Fra i sudamericani, portoghesi, spagnoli sono alcuni grandi nomi. Marquez più di tutti ha la rara qualità degli artisti immortali: trasmettere un messaggio filosofico profondo in veste di toccante poesia. Cent’anni di solitudine può aspirare all’elezione di miglior romanzo del secolo diciannovesimo, così fantasioso, nuovo, poetico e denso di valori morali espressi apparentemente senza retorica, e L’autunno del patriarca non gli è da meno. Borges è affascinante letterato, però finto, troppo intellettuale.

Leggo e rileggo con estremo piacere Saul Bellow, e metto Herzog in qualunque terna delle tre migliori opere di narrativa del Novecento, con quella peculiarità inventata e modernissima di scrittura dinamica, vivace e zeppa di cultura non greve, che lo pone a cavallo fra romanzo e saggio. Il dono di Humbolt è allo stesso livello, come anche Il pianeta di Mr. Sammler e gli ultimi brevi, soprattutto Ne muoiono più di crepacuore.

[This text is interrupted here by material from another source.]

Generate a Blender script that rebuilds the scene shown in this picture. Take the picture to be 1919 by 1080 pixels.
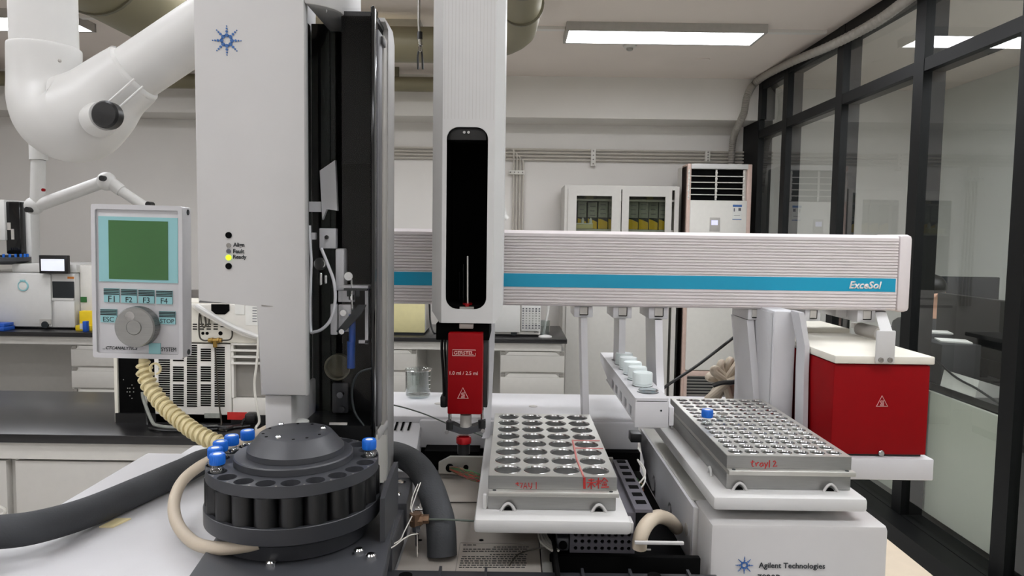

Metto fra i preferiti assoluti Il giovane Holden – The catcher in the rye – del misterioso Salinger, umano, profondissimo, commovente senza enfasi, pieno di poesia (nonostante i critici paludati lo giudichino infantile e datato). Dove c’è un pizzico di manierismo e di retorica, dove la sintesi filosofica è semplificata, il travestimento adolescente ricco di umorismo, li assorbe e giustifica. L’espediente del racconto di un ragazzino consente tratti di sensibilità acutissima, commenti struggenti alla storia raccontata; il gergo giovanile diverte e graffia, è un esempio sempre vivo del linguaggio e dei neologismi sorprendenti della freschezza mentale dei ragazzi intelligenti, con buone scuole, che usano la cultura fingendo di snobbarla con un cinismo che li protegge dalla retorica. Per me questo libro non è affatto invecchiato, ha nacora tutto il suo fascino. Il limite d Salinger è di avere scritto poco, di aver concentrato tutto in un lungo racconto. I pochi altri suoi prodotti letterari sono meno importanti.

Dunque assegno il premio dei migliori libri di narrativa del XX secolo a Herzog e a (udite udite) Il giovane Holden (The catcher in the rye). Tra gli europei, Morte a credito di Celine, con dispiacere per il suo incomprensibile anti-ebraismo espress o con ferocia in opere minori, che ne ha decretato tra l’altro l’ostracismo dal contesto sociale, politico, letterario nel dopoguerra. 

I grandi europei, Proust e Joice e Thomas Mann, così come sudamericani e ispano-portoghesi, dovranno aspettare la premiazione del prossimo anno.